The actual platform running the source groupware system. In particular:
Hosting data, general architecture, flows, and so on.
User data provisioning, data quality, double provisioning, synchronization, and so on.
Disk space usage and other statistics. Specific attention should be paid to the storage expansion rate, which is resolved in the second phase of the project.
The migration project relies on information extraction tools which support some of the steps:
SGMT provides tools to identify LDAP data issues and to remap user data in a flexible manner. This enables specification and customization of the synchronization between the source and target LDAP services.
For example, some user login strings can contain characters that are forbidden on the target system. Additionally, because of consolidations in the Directory Information Tree (DIT) into a more global flat tree, duplicate IDs can occur. SGMT detects these problems before and not during the migration such that you can contact users and take corrective actions before migrating.

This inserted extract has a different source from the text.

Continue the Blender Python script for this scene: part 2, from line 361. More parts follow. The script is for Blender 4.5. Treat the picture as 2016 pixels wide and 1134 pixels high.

SGMT provides tools to compute statistics on users, to simulate their reallocation on the future system, and to evaluate partitions. This information supports ordering or specifying storage requirements as well as refinement of the architecture.
SGMT then performs the actual migration of the data and provides a migration user status, which allows other systems or clients to take appropriate actions. For instance, the user desktop login scripts can decide to launch Sun Java System Connector for Outlook for each user after—and only after—the user is migrated.